The dwelling shall occupy not more than ninety percent of a corner lot and eighty percent of an inside lot, and subject to the provisions on Easement on Light and View of the Civil Code of the Philippines, shall be at least 2 meters from the property line.

[12] An Act to Provide for a Comprehensive and Continuing Urban Development and Housing Program. Establish the Mechanism for its Implementation, and for Other Purposes [URBAN DEVELOPMENT AND HOUSING ACT], Republic Act No. 7279, Section 28 (1992).

[13] Art. 423, CIVIL CODE.

[14] Art. 424, CIVIL CODE.

[15] An Act Providing for a Local Government Code of 1991 [LOCAL GOVERNMENT CODE], Republic Act No. 7160 (1991).

[16] Municipality of Parañaque v. V.M. Realty Corporation, 354 Phil. 684, 693 (1998).

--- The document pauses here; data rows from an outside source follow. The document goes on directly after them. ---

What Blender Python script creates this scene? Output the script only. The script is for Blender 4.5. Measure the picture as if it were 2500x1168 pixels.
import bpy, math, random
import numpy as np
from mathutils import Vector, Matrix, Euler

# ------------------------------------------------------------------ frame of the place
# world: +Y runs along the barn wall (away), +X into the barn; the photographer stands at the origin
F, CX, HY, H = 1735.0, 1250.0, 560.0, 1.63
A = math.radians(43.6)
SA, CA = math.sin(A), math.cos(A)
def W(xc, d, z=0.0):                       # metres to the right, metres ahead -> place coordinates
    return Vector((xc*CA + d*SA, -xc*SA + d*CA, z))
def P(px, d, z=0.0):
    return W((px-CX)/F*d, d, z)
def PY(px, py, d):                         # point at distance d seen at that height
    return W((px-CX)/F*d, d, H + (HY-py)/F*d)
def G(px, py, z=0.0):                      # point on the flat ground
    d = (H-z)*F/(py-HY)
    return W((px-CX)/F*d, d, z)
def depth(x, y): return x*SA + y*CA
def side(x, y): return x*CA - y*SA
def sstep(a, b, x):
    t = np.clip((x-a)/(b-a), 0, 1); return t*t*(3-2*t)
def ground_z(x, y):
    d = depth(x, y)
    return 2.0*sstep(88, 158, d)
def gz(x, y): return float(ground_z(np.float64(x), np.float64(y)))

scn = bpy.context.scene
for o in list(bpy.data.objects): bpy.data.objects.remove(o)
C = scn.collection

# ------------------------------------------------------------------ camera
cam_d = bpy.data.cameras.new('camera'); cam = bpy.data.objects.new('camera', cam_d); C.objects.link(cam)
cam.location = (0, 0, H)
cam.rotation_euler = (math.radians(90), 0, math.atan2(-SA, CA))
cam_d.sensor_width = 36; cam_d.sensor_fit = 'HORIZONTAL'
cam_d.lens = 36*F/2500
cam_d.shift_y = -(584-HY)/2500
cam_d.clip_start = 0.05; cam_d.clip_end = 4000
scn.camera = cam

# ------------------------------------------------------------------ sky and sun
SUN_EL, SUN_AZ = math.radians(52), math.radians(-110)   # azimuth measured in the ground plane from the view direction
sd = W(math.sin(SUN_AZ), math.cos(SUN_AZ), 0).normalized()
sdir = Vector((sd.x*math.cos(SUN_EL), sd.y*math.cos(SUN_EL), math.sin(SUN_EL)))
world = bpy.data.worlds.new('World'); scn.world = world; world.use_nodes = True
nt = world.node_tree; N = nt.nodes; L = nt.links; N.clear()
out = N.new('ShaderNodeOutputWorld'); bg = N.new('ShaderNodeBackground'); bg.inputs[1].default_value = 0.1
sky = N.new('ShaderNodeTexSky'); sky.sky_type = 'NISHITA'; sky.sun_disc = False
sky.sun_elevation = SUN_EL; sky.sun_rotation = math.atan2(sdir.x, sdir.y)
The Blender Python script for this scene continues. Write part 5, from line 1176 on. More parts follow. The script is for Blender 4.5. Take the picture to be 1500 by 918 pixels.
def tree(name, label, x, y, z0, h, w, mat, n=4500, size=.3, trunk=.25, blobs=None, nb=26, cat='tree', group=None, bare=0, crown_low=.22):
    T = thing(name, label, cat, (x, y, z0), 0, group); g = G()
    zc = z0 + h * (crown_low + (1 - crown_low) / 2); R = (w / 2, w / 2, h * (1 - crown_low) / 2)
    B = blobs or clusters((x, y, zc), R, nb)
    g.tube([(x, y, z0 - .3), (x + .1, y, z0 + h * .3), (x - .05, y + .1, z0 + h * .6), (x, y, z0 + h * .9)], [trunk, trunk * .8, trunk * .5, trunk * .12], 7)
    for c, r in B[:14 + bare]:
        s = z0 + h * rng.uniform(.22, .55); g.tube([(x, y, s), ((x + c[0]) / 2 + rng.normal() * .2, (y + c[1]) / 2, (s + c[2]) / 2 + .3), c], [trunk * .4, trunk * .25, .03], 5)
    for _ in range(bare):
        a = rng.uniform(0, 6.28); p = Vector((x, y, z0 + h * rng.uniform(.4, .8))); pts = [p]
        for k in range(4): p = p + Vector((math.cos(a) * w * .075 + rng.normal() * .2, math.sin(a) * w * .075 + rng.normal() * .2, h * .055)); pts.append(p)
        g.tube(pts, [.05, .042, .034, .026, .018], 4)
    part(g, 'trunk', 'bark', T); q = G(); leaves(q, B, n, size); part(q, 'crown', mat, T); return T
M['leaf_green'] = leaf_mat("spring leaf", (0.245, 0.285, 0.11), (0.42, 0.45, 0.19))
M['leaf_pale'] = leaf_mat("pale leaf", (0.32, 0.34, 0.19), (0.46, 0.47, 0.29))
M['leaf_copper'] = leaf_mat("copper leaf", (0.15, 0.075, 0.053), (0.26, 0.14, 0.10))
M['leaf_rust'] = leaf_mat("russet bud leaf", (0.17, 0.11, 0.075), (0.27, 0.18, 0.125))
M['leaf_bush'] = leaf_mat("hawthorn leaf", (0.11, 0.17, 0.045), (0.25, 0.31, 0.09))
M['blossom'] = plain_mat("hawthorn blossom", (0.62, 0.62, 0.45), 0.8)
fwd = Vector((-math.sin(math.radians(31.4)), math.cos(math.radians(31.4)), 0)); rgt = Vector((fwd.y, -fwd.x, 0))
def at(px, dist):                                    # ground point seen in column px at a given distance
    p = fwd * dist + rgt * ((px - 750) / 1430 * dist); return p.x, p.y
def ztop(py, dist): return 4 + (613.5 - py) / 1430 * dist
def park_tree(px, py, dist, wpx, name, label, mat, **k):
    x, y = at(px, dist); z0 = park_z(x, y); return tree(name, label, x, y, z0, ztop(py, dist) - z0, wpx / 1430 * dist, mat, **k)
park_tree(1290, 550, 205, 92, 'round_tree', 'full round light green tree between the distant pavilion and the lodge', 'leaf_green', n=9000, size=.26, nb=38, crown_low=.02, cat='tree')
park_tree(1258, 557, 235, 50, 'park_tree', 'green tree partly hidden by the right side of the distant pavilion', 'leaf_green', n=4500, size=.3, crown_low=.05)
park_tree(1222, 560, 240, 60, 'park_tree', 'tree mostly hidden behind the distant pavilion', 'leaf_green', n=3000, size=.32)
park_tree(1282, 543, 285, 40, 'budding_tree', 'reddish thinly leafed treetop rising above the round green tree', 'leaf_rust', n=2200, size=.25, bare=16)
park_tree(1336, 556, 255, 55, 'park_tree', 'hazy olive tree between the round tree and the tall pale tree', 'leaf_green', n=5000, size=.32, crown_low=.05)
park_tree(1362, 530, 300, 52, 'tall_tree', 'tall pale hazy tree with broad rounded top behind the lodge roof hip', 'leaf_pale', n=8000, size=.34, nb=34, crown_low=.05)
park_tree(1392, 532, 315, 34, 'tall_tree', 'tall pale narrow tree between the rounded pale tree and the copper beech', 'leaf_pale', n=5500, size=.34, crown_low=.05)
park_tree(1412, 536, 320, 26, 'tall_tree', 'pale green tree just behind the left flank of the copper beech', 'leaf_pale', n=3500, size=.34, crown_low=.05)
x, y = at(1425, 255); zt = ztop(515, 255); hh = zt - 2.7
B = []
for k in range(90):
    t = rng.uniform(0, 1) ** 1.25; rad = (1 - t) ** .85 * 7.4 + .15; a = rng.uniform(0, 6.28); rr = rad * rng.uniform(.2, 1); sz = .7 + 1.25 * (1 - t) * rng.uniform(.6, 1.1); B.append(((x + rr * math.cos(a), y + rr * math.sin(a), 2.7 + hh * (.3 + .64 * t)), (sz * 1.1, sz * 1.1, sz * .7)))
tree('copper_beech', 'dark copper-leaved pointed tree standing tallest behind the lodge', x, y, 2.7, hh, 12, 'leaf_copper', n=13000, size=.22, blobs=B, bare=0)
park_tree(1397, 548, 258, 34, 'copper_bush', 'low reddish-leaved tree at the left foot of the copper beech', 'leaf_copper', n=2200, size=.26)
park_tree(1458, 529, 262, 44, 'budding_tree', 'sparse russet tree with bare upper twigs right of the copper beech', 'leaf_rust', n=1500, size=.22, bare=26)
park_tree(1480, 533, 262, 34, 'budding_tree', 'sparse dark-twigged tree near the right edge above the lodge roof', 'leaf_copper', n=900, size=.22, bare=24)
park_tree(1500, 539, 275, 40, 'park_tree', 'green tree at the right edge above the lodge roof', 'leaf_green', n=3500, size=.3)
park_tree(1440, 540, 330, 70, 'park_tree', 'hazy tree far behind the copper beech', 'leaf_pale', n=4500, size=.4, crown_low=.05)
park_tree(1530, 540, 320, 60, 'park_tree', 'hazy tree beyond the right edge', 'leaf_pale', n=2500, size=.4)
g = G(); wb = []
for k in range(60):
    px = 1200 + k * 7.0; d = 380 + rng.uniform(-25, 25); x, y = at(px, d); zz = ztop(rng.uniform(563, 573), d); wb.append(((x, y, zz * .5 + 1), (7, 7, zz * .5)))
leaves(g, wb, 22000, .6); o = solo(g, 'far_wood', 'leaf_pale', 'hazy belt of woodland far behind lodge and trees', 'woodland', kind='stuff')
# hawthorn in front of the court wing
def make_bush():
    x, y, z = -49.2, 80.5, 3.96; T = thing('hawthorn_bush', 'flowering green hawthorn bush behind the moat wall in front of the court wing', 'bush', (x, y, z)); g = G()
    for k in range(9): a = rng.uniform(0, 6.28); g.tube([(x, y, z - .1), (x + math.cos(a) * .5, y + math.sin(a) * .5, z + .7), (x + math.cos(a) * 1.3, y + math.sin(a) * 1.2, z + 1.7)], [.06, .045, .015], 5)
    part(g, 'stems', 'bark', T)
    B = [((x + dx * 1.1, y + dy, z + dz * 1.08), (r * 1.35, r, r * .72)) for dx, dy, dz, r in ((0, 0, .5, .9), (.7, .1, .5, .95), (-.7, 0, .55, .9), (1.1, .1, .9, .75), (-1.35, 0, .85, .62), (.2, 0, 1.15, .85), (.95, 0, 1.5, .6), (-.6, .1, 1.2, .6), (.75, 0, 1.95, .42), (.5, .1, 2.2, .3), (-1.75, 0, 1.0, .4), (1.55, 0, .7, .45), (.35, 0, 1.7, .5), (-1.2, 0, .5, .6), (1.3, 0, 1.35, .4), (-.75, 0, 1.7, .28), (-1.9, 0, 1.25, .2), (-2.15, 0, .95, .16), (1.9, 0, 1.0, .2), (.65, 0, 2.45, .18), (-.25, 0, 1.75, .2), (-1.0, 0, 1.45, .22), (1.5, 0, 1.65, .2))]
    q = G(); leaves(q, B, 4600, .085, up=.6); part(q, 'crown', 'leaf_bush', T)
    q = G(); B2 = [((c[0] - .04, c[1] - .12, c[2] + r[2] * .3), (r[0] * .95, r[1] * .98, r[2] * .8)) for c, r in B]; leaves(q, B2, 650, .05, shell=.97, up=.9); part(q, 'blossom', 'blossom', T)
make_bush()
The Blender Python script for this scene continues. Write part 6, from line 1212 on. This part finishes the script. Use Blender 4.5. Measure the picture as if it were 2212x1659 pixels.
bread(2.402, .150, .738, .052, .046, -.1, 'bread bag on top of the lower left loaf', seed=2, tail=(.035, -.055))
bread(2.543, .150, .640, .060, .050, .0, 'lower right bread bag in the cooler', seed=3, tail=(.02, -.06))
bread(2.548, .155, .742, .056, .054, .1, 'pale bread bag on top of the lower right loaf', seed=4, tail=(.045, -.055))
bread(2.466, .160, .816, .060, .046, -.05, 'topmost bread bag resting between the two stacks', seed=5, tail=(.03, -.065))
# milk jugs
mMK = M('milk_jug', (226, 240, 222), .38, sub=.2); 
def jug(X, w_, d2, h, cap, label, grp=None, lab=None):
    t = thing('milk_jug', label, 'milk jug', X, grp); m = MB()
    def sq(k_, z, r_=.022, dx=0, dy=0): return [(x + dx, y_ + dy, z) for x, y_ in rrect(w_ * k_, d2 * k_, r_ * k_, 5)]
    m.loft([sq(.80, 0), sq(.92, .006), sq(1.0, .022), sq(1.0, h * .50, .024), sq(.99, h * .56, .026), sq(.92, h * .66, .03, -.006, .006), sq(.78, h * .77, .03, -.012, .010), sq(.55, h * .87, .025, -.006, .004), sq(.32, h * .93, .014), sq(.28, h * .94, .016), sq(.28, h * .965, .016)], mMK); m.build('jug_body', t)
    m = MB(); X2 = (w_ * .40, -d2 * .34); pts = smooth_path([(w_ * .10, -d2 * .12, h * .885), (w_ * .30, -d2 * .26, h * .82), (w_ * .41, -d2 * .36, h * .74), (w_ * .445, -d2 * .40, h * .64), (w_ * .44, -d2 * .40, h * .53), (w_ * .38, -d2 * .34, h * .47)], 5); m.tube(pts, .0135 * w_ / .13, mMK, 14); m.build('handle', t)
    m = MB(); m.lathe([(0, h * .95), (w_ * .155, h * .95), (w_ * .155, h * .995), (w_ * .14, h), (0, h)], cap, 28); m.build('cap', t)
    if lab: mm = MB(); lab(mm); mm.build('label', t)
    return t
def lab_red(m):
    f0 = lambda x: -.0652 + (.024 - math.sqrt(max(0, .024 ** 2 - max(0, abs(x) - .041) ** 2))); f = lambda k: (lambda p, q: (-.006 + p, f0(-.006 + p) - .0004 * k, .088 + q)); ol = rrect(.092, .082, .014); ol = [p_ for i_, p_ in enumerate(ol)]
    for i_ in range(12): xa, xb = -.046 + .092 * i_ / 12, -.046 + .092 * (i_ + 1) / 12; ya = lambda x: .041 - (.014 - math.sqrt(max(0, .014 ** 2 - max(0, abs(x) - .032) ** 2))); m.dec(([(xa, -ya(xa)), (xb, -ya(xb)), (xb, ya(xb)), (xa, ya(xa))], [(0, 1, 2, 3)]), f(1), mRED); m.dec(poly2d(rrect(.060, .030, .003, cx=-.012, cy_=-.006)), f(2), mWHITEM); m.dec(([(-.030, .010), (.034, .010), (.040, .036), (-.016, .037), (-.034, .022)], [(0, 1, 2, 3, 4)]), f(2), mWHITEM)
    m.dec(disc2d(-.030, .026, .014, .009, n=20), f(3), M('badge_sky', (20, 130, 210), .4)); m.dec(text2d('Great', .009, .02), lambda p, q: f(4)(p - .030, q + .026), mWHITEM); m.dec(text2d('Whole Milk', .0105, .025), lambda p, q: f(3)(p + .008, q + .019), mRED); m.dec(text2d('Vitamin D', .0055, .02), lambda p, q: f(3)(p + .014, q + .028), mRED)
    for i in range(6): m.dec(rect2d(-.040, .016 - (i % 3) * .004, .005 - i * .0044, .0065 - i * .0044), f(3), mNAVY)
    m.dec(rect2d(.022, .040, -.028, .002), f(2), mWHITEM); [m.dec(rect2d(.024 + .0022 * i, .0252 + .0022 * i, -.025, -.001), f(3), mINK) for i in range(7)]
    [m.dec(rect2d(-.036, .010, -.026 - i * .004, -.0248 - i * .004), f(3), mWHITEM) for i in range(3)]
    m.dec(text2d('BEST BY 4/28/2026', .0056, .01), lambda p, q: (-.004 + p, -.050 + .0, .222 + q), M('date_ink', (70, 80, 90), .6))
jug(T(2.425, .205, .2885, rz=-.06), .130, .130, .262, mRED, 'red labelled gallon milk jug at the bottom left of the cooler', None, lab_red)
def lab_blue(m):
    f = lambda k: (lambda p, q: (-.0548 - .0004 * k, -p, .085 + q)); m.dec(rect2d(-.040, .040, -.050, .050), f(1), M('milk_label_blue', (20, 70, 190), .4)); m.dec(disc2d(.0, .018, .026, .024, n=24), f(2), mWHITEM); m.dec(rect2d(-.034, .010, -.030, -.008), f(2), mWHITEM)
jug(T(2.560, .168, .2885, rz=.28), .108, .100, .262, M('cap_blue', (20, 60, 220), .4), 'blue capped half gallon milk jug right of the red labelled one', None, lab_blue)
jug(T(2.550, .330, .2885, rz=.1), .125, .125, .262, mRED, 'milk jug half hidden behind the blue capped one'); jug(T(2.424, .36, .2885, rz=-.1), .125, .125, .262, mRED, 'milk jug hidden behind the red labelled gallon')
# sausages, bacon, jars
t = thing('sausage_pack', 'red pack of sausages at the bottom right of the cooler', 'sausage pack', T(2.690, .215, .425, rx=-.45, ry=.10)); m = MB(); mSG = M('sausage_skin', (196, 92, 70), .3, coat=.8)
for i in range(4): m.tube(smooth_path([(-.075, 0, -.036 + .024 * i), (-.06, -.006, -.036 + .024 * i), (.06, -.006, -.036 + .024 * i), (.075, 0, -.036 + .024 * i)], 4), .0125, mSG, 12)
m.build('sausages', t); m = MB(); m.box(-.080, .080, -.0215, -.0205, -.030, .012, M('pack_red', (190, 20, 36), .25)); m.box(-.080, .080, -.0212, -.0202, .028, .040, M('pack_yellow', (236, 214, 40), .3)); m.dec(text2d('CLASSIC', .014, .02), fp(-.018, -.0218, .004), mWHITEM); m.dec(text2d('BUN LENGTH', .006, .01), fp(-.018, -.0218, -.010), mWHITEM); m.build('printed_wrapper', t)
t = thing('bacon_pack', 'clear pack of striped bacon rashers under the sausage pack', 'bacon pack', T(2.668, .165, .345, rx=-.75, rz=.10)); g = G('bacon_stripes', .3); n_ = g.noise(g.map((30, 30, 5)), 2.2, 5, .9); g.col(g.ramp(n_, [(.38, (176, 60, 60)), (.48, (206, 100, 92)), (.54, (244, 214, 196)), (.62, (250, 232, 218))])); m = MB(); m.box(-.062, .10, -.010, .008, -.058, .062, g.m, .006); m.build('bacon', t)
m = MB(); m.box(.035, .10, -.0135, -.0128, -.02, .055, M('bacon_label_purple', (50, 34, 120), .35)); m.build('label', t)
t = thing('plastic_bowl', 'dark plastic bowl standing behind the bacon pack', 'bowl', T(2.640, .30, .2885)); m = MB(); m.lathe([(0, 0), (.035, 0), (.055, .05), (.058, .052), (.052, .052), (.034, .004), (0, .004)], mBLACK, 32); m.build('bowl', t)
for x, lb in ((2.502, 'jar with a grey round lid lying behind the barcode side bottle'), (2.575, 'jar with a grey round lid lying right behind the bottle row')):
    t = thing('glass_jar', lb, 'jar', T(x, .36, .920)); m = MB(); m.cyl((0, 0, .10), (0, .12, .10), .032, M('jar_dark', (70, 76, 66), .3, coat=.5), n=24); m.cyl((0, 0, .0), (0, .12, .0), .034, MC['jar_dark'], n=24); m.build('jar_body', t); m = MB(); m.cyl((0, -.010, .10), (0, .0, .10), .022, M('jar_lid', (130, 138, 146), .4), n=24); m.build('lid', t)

[17] Macasiano v. Diokno, G.R. No. 97764, 10 August 1992, 212 SCRA 464, 469.

[18] Id.

[19] Roman Catholic Bishop of Kalibo v. Municipality of Buruanga, 520 Phil. 753, 799 (2006).

[20] Bishop of Calbayog v. Director of Lands, 150-A Phil. 806, 813 (1972).

[21] Arts. 1108, 1113 CIVIL CODE:

Art. 1113. All things which are within the commerce of men [man] are susceptible of [to] prescription, unless otherwise provided. Property of the State or any of its subdivisions not patrimonial in character shall not be the object of prescription. (emphasis supplied)

[22] Arts. 1347, 1409, CIVIL CODE.

[23] Id. see also Villarico v. Sarmiento-Del Mundo, 484 Phil. 724, 729 (2004) citing TOLENTINO II, Civil Code (1992 ed.), 31-32.

[24] Id. Villarico v. Sarmiento-Del Mundo, Supra note 23.

[25] Arts. 613, 614, CIVIL CODE.

[26] Art. 620, CIVIL CODE.

[27] Art. 622, CIVIL CODE.

[28] Art. 622, CIVIL CODE; Ronquillo v. Roco, 103 Phil. 84, S9 (1958); reiterated in Costabella Corporation v. Court of Appeals, 271 Phil. 350, 357 (1991).

[29] Art. 668, CIVIL CODE.

[30] Art. 682, Civil Code.

[31] Stitchon v. Aquino, 98 Phil. 458, 464-466 (1956); Dacanay v. Asistio, G.R. No. 93654, 6 May 1992, 208 SCRA 404, 408 citing PADILLA, Civil Code Annotated, Vol. II, p. 59, 6th Ed.